What’s Holding Up Multicast Streaming?
What Happened?
The foundations of today’s streaming industry were largely laid by multicast engineers in the early and mid-1990s. For example, the Real Time Transport Protocol (RTP) and the Session Description Protocol (SDP), both widely used in streaming today, were created for multicast. But multicast became a victim of both bad timing and technological over-optimism.
By 1995, streaming on "the MBone" (the Multicast Backbone) using RTP and SDP was becoming widespread—but multicast was not ready to share in the exponential growth of the rest of the Internet. The MBone was a set of point-to-point links, using an early multicast routing protocol called DVMRP. This routing used so-called "dense-mode" multicast, where all of the network is assumed to want a stream unless they indicate otherwise by leaving the group. A dense-mode protocol floods every stream throughout the network, and is clearly not fit for general deployment. In addition, most of the point to point links in the old MBone used Internet tunnels (i.e., they were virtual links carried on other Internet channels) and tunnels require manual configuration. Perhaps worst, DVMRP creates its own routing tables and the old MBone could generate megabits per second of routing traffic while those tables were converging. The largest audience for the old DVMRP MBone was almost certainly the "NetAid" concerts of 1999 (partially sponsored by Cisco Systems, a consistent supporter of multicast).

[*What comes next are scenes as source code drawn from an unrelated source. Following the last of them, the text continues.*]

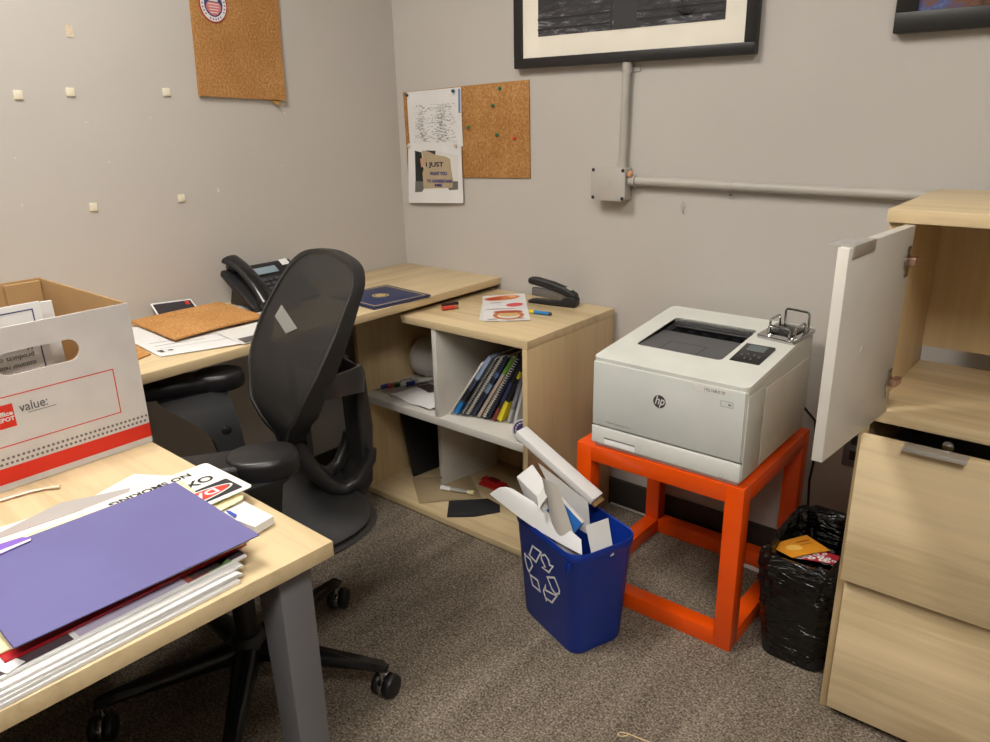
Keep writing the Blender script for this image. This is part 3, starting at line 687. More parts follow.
# ------------------------------------------------------------------ orange printer stand
sx0, sx1, sy0, sy1, sh, mw = 1.137, 1.602, -.487, -.035, .455, .045
t = thing('printer_stand', 'bright orange square-framed wooden stand carrying the printer', 'stand', ((sx0+sx1)/2, (sy0+sy1)/2, 0))
for x in (sx0, sx1-mw):
    for y in (sy0, sy1-mw): obj('leg', B().box(x, x+mw, y, y+mw, 0, sh, .0015), M_orange, t)
for z0_ in (0, sh-mw):
    for y in (sy0, sy1-mw): obj('rail', B().box(sx0+mw, sx1-mw, y, y+mw, z0_, z0_+mw, .0015), M_orange, t)
    for x in (sx0, sx1-mw): obj('rail', B().box(x, x+mw, sy0+mw, sy1-mw, z0_, z0_+mw, .0015), M_orange, t)

# ------------------------------------------------------------------ printer
PX0, PX1, PF, PBk = 1.180, 1.589, -.484, -.052
t = thing('laser_printer', 'white office laser printer with dark output tray on the orange stand', 'printer', ((PX0+PX1)/2, -.26, sh))
zf, zb = .702, .7465
sl = (zb-zf)/(-.06-PF)
obj('lower_body', B().box(PX0, PX1, PF, PBk-.02, sh+.012, sh+.058, .006), M_pw2, t)
obj('base_plinth', B().box(PX0+.006, PX1-.008, PF+.006, -.34, sh+.0005, sh+.0125, .003), M_pw2, t)
obj('base_plinth', B().box(PX0+.006, PX1-.008, -.10, -.065, sh+.0005, sh+.0125, .003), M_pw2, t)
prof = [(PF+.001, .5165), (PF+.001, zf-.014), (PF+.012, zf-.004), (PBk-.002, zb-.03), (PBk-.002, .5165)]
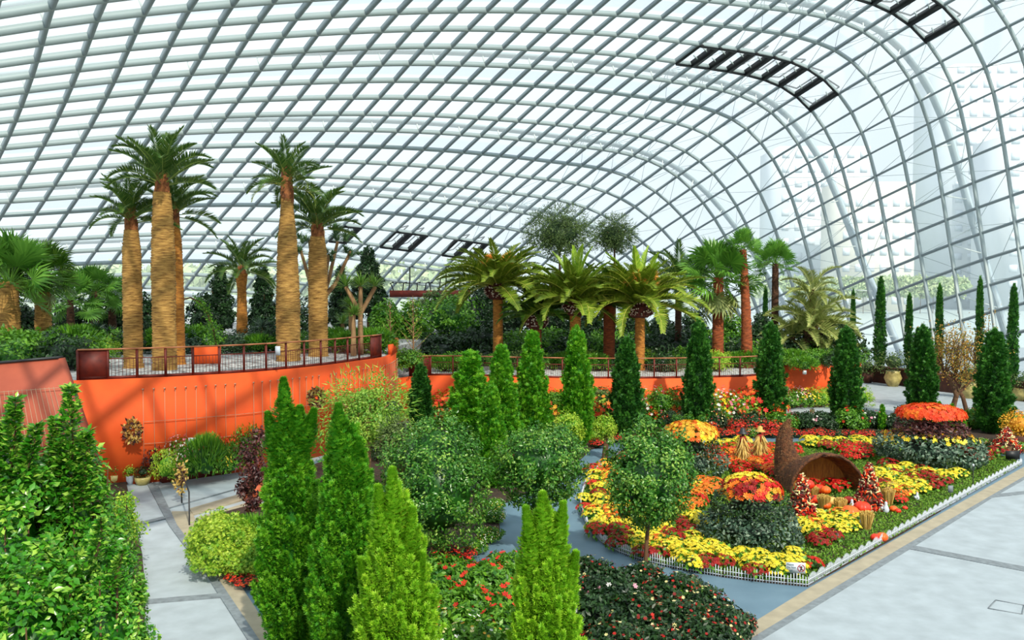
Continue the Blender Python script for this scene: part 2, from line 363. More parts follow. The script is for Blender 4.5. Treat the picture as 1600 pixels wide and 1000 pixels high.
# ------------------------------------------------------------------ ground
def P2(l, z=0): return [at(x, y, z)[:2] for x, y in l]
m = Mesh(); m.poly([(-46, 2), (46, 2), (60, 96), (-60, 96)], -.6, 0.0); struct(m.build('floor', M['slab']))
# outside
m = Mesh(); m.poly([(-500, -50), (500, -50), (500, 1500), (-500, 1500)], -3.2, -2.6)
tag(m.build('floor_outside', M['asphalt']), kind='structure')
m = Mesh(); m.poly([(10, 130), (420, 110), (500, 420), (-60, 460)], -2.6, -2.3)
tag(m.build('bay_water', M['water']), kind='structure')

near = at(1138, 998); far = at(1600, 730); u = unit(near - far); RE = near + u * 12      # beige kerb line, extended towards the eye
lp0 = at(305, 818); lp1 = at(430, 1000); ul = unit(lp1 - lp0); LE = lp1 + ul * 6
fr = far - u * 7.5
garden = P2([(309, 822), (366, 900), (430, 1000), (600, 1255)]) + [ tuple(RE[:2]), tuple(far[:2]), tuple(fr[:2])] + [tuple(p) for p in P2([(1600, 668), (1340, 660), (1120, 655), (960, 650), (700, 650), (560, 690), (440, 745), (430, 800)])]
m = Mesh(); m.poly(garden, 0, .012); struct(m.build('floor_path', M['blue_path']))
def strip(p0, p1, w, side, z, mt, name):
    p0, p1 = np.array(p0[:2]), np.array(p1[:2]); d = unit(p1 - p0); n = np.array([-d[1], d[0]]) * side
    m = Mesh(); m.poly([p0, p1, p1 + n * w, p0 + n * w], 0, z); return struct(m.build(name, mt))
A_ = [(1264, 920), (1600, 730), (1700, 674)]; B_ = [(1306, 918), (1404, 859), (1600, 745), (1700, 688)]; C_ = [(1322, 919), (1414, 863), (1549, 779), (1600, 750), (1700, 692)]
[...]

NetAid proved to many streaming experts of the day that the MBone was close to collapse and needed replacement. Substantial resources were being expended in creating multicast protocols that were ready for prime time. Since dense mode multicasts waste bandwidth by flooding a network with streams, "sparse-mode" was created. In sparse-mode multicasting no traffic is sent without an indication of interest—a substantial improvement in efficiency. Good unicast routing tables are widely available so they became the basis of a new multicast routing protocol, Protocol Independent Multicast - Sparse Mode, or PIM-SM, which not only used sparse-mode (the SM), but also the underlying unicast routing tables (the PI). PIM-SM can be run "natively" (as part of the general Internet routing), therefore removing the need for tunnels and their manual configuration.
While the fundamental problems with the first generation of the Internet were being overcome with PIM-SM, time did not stand still and the Internet entered its period of Web-driven hyper-growth without a reliable multicast routing protocol.
Since native PIM-SM multicast wasn’t ready in time for the NetAid concerts, these events also gave impetus to "middleware" caching solutions, pioneered by Akamai and others, which can also be applied to limit the bandwidth usage of Web sites and which captured some of the large-scale streaming market. At about the same time multicast pioneer Broadcast.com (which was paying Internet Service Providers, or ISP’s, to install MBone tunnels) was bought by Yahoo.com, which showed little or no interest in furthering multicast.
In short, multicast missed the hyper-growth window of opportunity by literally a matter of months. By 2000, native multicast routing was deployed in a number of large ISP’s and also in the academic and research networks, but it was too late. The "Dot-Com" money investors put into their Internet ventures had to produce immediate results and these could, for many companies, be achieved via the unicast-ready Internet. The senior author vividly remembers being told in 2000 that "saving money doesn’t matter" by an executive in a large streaming startup.
While that company is unfortunately no longer with us, the attitude of "buzz over profits" did damage to the streaming industry which is only now being corrected.